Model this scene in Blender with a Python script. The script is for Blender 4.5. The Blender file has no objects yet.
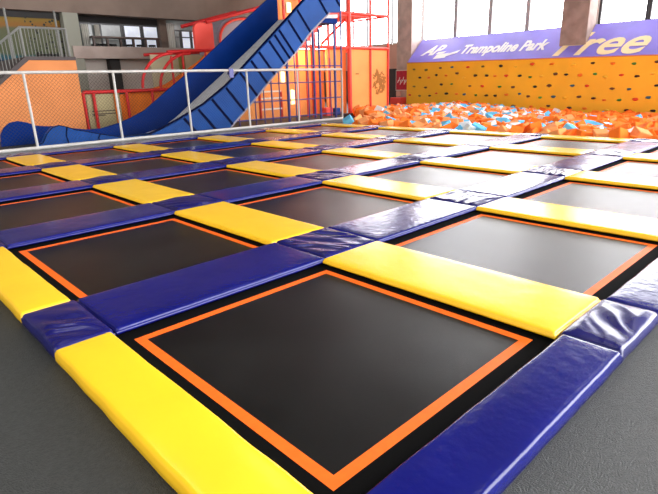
import bpy, bmesh, math, random
from mathutils import Vector, Matrix, noise
random.seed(7)
sc = bpy.context.scene
col = sc.collection
PI = math.pi

# ------------------------------------------------------------------ camera
U, V, ZT = 2.0, 2.1463, 0.10            # cell size of the trampoline field, height of the pad tops
F, YAW, PITCH, ROLL = 514.759, 0.8150, 0.3122, -0.0302
CAM = Vector((-2.278, -2.428, 1.276))
fw = Vector((math.cos(YAW)*math.cos(PITCH), math.sin(YAW)*math.cos(PITCH), -math.sin(PITCH)))
rt = Vector((math.sin(YAW), -math.cos(YAW), 0))
up = rt.cross(fw)
rt, up = math.cos(ROLL)*rt + math.sin(ROLL)*up, -math.sin(ROLL)*rt + math.cos(ROLL)*up
cd = bpy.data.cameras.new('camera'); co = bpy.data.objects.new('camera', cd); col.objects.link(co)
m = Matrix((rt, up, -fw)).transposed().to_4x4(); m.translation = CAM
co.matrix_world = m
cd.sensor_fit = 'HORIZONTAL'; cd.sensor_width = 36; cd.lens = 36*F/658
cd.clip_end = 300
sc.camera = co

def _ray(px, py): return fw*F + rt*(px-329) - up*(py-247)
def on_y(px, py, Y):                     # where a sight line meets the upright plane y = Y
    d = _ray(px, py); return CAM + d*((Y-CAM.y)/d.y)
def on_x(px, py, X):
    d = _ray(px, py); return CAM + d*((X-CAM.x)/d.x)
def pix(p):
    d = Vector(p)-CAM; w = d.dot(fw)
    return (329+F*d.dot(rt)/w, 247-F*d.dot(up)/w, w)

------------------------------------

Problem statement - Pictures in the data above should not be copied; transcribe everything else exactly.

Exercise result -
Model this scene in Blender with a Python script. The script is for Blender 4.5. The Blender file has no objects yet.
import bpy, bmesh, math, random
from mathutils import Vector, Matrix, noise
random.seed(7)
sc = bpy.context.scene
col = sc.collection
PI = math.pi

# ------------------------------------------------------------------ camera
U, V, ZT = 2.0, 2.1463, 0.10            # cell size of the trampoline field, height of the pad tops
F, YAW, PITCH, ROLL = 514.759, 0.8150, 0.3122, -0.0302
CAM = Vector((-2.278, -2.428, 1.276))
fw = Vector((math.cos(YAW)*math.cos(PITCH), math.sin(YAW)*math.cos(PITCH), -math.sin(PITCH)))
rt = Vector((math.sin(YAW), -math.cos(YAW), 0))
up = rt.cross(fw)
rt, up = math.cos(ROLL)*rt + math.sin(ROLL)*up, -math.sin(ROLL)*rt + math.cos(ROLL)*up
cd = bpy.data.cameras.new('camera'); co = bpy.data.objects.new('camera', cd); col.objects.link(co)
m = Matrix((rt, up, -fw)).transposed().to_4x4(); m.translation = CAM
co.matrix_world = m
cd.sensor_fit = 'HORIZONTAL'; cd.sensor_width = 36; cd.lens = 36*F/658
cd.clip_end = 300
sc.camera = co

def _ray(px, py): return fw*F + rt*(px-329) - up*(py-247)
def on_y(px, py, Y):                     # where a sight line meets the upright plane y = Y
    d = _ray(px, py); return CAM + d*((Y-CAM.y)/d.y)
def on_x(px, py, X):
    d = _ray(px, py); return CAM + d*((X-CAM.x)/d.x)
def pix(p):
    d = Vector(p)-CAM; w = d.dot(fw)
    return (329+F*d.dot(rt)/w, 247-F*d.dot(up)/w, w)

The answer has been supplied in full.